The issue of continuous delivery, meanwhile, involves two key points:

  • Bank convenience used to be a function of the number of physical retail outlets that a bank had in a given city or town. In the future, convenience will increasingly revolve around the concept of always-on banking. Payment services will be embedded in every aspect of the online shopping experience and will be available for peer-to-peer transactions in social networks.
  • The number, type, and timing of these interactions are evolving quickly. To remain flexible, banks will have to build sophisticated routing platforms that ensure continuous delivery of the personalized experience. They can best do this through digitally empowered relationship managers, automated customer care centers, and self-service technologies.

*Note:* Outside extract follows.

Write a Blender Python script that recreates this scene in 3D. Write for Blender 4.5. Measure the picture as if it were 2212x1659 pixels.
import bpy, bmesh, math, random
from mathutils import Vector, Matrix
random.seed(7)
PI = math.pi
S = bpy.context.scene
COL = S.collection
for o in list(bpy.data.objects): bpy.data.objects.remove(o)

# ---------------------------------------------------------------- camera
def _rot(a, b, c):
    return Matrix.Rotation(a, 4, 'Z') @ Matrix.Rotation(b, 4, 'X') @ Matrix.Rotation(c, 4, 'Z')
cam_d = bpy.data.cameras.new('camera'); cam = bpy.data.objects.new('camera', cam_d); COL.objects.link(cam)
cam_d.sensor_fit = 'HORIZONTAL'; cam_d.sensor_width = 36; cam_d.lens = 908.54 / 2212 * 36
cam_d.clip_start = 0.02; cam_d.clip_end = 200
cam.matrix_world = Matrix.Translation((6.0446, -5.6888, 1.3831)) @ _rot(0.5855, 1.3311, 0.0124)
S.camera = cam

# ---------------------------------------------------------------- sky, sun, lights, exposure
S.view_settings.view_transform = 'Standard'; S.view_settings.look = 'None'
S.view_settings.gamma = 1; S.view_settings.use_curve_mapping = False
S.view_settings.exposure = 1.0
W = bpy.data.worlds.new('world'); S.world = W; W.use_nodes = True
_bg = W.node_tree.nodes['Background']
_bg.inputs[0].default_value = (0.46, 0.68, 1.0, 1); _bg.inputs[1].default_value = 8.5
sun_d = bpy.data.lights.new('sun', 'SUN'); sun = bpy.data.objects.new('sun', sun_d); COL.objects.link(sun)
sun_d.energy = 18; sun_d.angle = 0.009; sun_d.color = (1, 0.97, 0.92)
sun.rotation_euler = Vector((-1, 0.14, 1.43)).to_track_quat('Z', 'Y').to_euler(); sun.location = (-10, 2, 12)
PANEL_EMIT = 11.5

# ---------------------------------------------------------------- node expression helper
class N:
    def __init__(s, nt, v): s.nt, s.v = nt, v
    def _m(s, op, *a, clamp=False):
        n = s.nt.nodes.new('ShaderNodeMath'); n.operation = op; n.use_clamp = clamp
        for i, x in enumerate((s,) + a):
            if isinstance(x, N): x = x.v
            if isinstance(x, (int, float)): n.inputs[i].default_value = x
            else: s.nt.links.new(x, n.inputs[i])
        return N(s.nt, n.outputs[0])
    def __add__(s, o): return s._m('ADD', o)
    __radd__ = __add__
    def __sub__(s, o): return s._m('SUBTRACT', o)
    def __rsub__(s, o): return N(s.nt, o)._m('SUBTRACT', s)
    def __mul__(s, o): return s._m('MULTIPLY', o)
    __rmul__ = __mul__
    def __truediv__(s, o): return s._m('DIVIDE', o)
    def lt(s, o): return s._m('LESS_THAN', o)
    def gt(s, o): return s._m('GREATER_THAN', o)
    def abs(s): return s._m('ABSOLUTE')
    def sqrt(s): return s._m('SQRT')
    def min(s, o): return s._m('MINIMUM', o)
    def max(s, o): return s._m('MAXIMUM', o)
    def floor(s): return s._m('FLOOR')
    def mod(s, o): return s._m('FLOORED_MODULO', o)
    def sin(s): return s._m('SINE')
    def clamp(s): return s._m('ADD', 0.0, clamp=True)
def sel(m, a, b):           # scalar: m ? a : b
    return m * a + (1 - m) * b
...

In most regions of the world, the bank transformation imperative (or as we have called it in the past, the imperative for bionic transformation”—see last year’s report) is coming at a time of improving conditions in the sector. BCG Banking Pools, our forecasting unit, forecasts a 5.3% annual rise in global retail bank revenues between now and the end of 2021, exceeding the fastest growth recorded in the past decade. (See Exhibit 2.) The gains will be greater in some regions than in others, however:

  • Asian bank revenue will grow by about 8% annually for the next few years, helped by the trend toward financial inclusion and the rollout of digital banking services. By 2021, BCG predicts, Asia will surpass North America as the region with the highest retail banking revenues.
  • Two other young banking regions, Latin America and the Middle East and Africa, will also experience above-average revenue growth. In Latin America, the main growth catalyst will be Brazil’s renewed economic vitality. In Africa, the catalyst will be financial inclusion.
  • Revenues will grow at a considerably slower pace in the mature North American banking market than in these still-developing markets. But North American banks will likely get a lift from higher interest rates, which will help them improve their margins. The banks will also benefit from their customers’ growing interest in investment products.
  • At the bottom, in terms of growth, will be European banks. Western European banks are facing some unfavorable regulations just as they start to recover from an environment of punishingly low interest rates. Their revenues, on average, will grow by only 2.2% on a compound annual basis over the next few years. Eastern European banks will fare better, except in Russia, the region’s largest market, where we expect the banking sector to continue to struggle with nonperforming loans and other challenges and to grow more slowly than nominal GDP.